Summary
emphasizing that stenographic reporter’s backup audio recording of proceedings is not part of official reporter’s record
Summary of this case from In re DaughertyOpinion
No. PD–1149–12.
2013-02-27
On Appellant's Petition for Discretionary Review from the Third Court of Appeals, Llano County; Guilford L. Jones, Judge. Thomas Hollowell, Cuero, TX, for Appellant. Sam Oatman, District Attorney Llano County, Llano, TX, Lisa C. McMinn, State's Attorney, Austin, TX, for State.
On Appellant's Petition for Discretionary Review from the Third Court of Appeals, Llano County; Guilford L. Jones, Judge.
Thomas Hollowell, Cuero, TX, for Appellant. Sam Oatman, District Attorney Llano County, Llano, TX, Lisa C. McMinn, State's Attorney, Austin, TX, for State.
JOHNSON, J., filed a statement concurring in the Court's refusal to review appellant's petition for discretionary review, in which HERVEY and COCHRAN, JJ., joined.
I agree with the Court's decision to refuse to review appellant's petition for discretionary review on the merits. I write to clarify the status of electronic recordings as admissible evidence.
Under an older version of Rule of Appellate Procedure 11, stenographic court reporters were required when memorializing court proceedings. On January 21, 1986, this Court, in an effort “to determine if significant reductions can be made in the time required for appellate procedures and in the cost thereof,” began “a pilot project to study the use of an electronic recording system, to commence as soon as practicable after January 2, 1986 and to continue until further orders of this Court.” In that order, the Court allowed the district courts of Dallas County to proceed without a stenographic record in criminal matters, provided that the parties stipulated, in writing, to an electronic record in both the trial court and on appeal. Similar orders were entered for Brazos County on October 9, 1989, and for Montgomery County on December 10, 1990.
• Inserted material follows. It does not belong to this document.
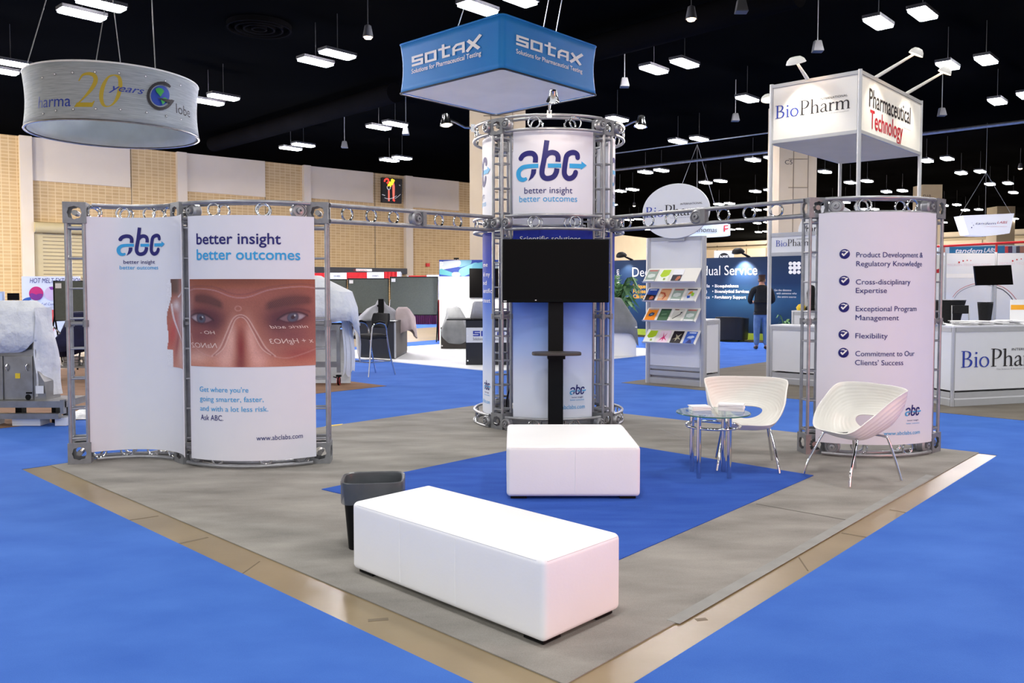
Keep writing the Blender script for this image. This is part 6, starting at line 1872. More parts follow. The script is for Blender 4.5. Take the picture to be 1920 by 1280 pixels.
for q in (A_, B_, D(1868.5, 456, 23.2)): mb.tube([q, Vector((q.x, q.y, .004))], .03, 8)
tag(mb.build('red_rail', 'red_plastic'), 'long thin red rail on posts above the white graphic walls', 'rail')
Yw = 21.0
hw_ = Zat(Yw, 475)
for x0, x1, lab in ((1771, 1866, 'white graphic wall with red dots, left of the grey joint'), (1866, 1985, 'bright white graphic wall at the right edge, right of the joint')):
    a_, b_ = D(x0, 540, Yw), D(x1, 540, Yw)
    t = thing('graphic_wall', lab, 'wall panel', Vector(((a_.x + b_.x) / 2, Yw, 0)))
    mb = MB(); mb.box(((a_.x + b_.x) / 2, Yw, hw_ / 2 + .01), (b_.x - a_.x - .04, .03, hw_ - .012)); pn = mb.build('panel', 'white_laminate', t, smooth=False)
    mb = MB(); mb.lathe([(.035, .008), (.035, hw_ + .03)], (a_.x, Yw, 0), 8); mb.build('post', 'aluminium', t, smooth=False)
    pl = Plane((0, Yw - .016, 0), (1, 0, 0))
    if x0 == 1771:
        mb = MB(); put_text(mb, pl, 'MICRON TECHNOLOGIES', 1776.5, 499.5, 1858, 497.5, 4.5, off=.006); mb.build('lettering', 'faint_ink', t, smooth=False)
        mb = MB()
        for x, y, r in ((1798.2, 491.7, 1.8), (1805.7, 489, 1.5), (1813.3, 488, 1.2), (1820, 488.4, .9)): flat_px(mb, pl, disc2(x, y, r, None, 12), .006)
        mb.build('emblem', 'red_ink', t, smooth=False)
        mb = MB(); quad_px(mb, pl, [(1772, 521), (1830, 521), (1830, 513), (1772, 513)], .005); mb.build('grey_band', 'silver_ink', t, smooth=False)
        mb = MB(); flat_px(mb, pl, ribbon([(1789, 559), (1797, 549), (1810, 541), (1828, 535), (1848, 534), (1864, 537)], 1.1), .008); mb.build('arc', 'grey_ink', t, smooth=False)
        mb = MB(); flat_px(mb, pl, ribbon([(1786, 557), (1795, 546), (1809, 537.5), (1828, 531.5), (1848, 530), (1864, 533)], .7), .008); mb.build('arc', 'red_ink', t, smooth=False)
    else:
        mb = MB(); put_text(mb, pl, 'MICRON TECHNOLOGIES', 1874, 497, 1960, 495, 4.5, off=.006); mb.build('lettering', 'faint_ink', t, smooth=False)
        mb = MB()
        for x, y, r in ((1898.5, 489, 1.6), (1906.5, 486.5, 1.4), (1914.5, 485.3, 1.1)): flat_px(mb, pl, disc2(x, y, r, None, 12), .006)
        mb.build('emblem', 'red_ink', t, smooth=False)
        mb = MB(); flat_px(mb, pl, ribbon([(1868, 538.5), (1880, 543), (1892, 553), (1901, 566), (1907, 580)], 1.2), .008); mb.build('arc', 'black_ink', t, smooth=False)
        mb = MB(); flat_px(mb, pl, ribbon([(1868, 534), (1882, 539), (1896, 550), (1909, 566)], .7), .008); mb.build('arc', 'red_ink', t, smooth=False)
lamp_or_fill(D(1905, 500, Yw - 1.2).x, Yw - 1.3, 2.7, 28, .15, (1, .82, .68), kind='POINT')
# television on a pole
Yq = 19.6
c4 = [D(1827, 498.5, Yq - .05), D(1896, 496.5, Yq - .05), D(1900, 533.5, Yq), D(1831, 535, Yq)]
ct = sum(c4, Vector()) / 4
t = thing('television', 'small tilted black television on a pole behind the lettered counter', 'television', Vector((ct.x, ct.y + .12, .009)))
mb = MB(); n_ = Vector((0, 1, 0)); vs = c4 + [q + n_ * .06 for q in c4]; mb.add(vs, [(0, 1, 2, 3), (7, 6, 5, 4), (0, 4, 5, 1), (1, 5, 6, 2), (2, 6, 7, 3), (3, 7, 4, 0)]); mb.build('casing', 'black_gloss', t, smooth=False)
mb = MB(); sc4 = [ct + (q - ct) * .95 - n_ * .003 for q in c4]; mb.add(sc4, [(0, 1, 2, 3)]); mb.build('screen', 'screen', t, smooth=False)
mb = MB(); mb.tube([(ct.x + .05, ct.y + .12, .009), (ct.x + .05, ct.y + .12, ct.z)], .03, 10); mb.build('pole', 'aluminium', t)
mb = MB(); mb.lathe([(.01, .009), (.28, .009), (.28, .03), (.01, .035)], (ct.x + .05, ct.y + .12, 0), 20); mb.build('base', 'black_plastic', t)
# black spandex covered high tables and chair
def bar_table(label, px0, px1, pyt, Y, top, waist):
    a_, b_ = D(px0, pyt, Y), D(px1, pyt, Y); c = (a_ + b_) / 2; r = (b_.x - a_.x) / 2
    t = thing('bar_table', label, 'table', Vector((c.x, Y, .009)))
    mb = MB(); mb.lathe([(.01, c.z - .02), (r, c.z - .02), (r, c.z), (.01, c.z)], (c.x, Y, 0), 28); mb.build('table_top', 'dark_laminate', t)
    mb = MB(); n = 32; rings = []
    for i in range(9):
        f = i / 8; rr = r * (waist + (1 - waist) * abs(f * 1.15 - .15) ** 1.6 if f > .13 else waist + .3 * (.13 - f) / .13) * .97
        rings.append([Vector((c.x + rr * (1 + .04 * math.sin(6 * 2 * PI * k / n)) * math.cos(2 * PI * k / n), Y + rr * (1 + .04 * math.sin(6 * 2 * PI * k / n)) * math.sin(2 * PI * k / n), .011 + (c.z - .035) * f)) for k in range(n)])
    loft(mb, rings, True, True); mb.build('stretch_cover', 'black_fabric', t)
bar_table('wide black covered bar table at the left behind the lettered counter', 1748, 1808, 562, 18.2, 1, .45)
bar_table('narrow black covered bar table right of the chair behind the counter', 1834, 1861, 566, 17.6, 1, .5)
p = D(1821, 600, 17.2)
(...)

The pilot project was apparently a success; the two high courts added “and Court Recorders” to the rule that sets out the duties of court reporters, now Rule 13, effective September 1, 1997. In the years since the new Rule 13 went into effect, this Court has been asked by a number of counties to grant authority for electronic recording of court proceedings, and we have done so. However, we recognize that such a request is not necessary, as whatever authority we may grant for electronic recording is already granted to all counties pursuant to the Rules of Appellate Procedure. All district courts may use court reporters or court recorders, at the discretion of the district judge, to memorialize court proceedings, and such recordings may be used by an appellate court during its review as long as the recording conforms to the dictates of Rule 13.
That said, Rule 13 does not apply to the facts of this case. The record created by either a stenographic reporter or an electronic court recorder memorializes the testimony and other evidence presented at trial. It is part of the record on appeal. The electronic recording sought in this case is not the stenographic official record that was made, but the reporter's backup audio recording of the proceedings, which is not a part of the official reporter's record and thus is not a part of the appellate record. The court of appeals properly refused to review the backup recording, even if for a reason that no longer applies.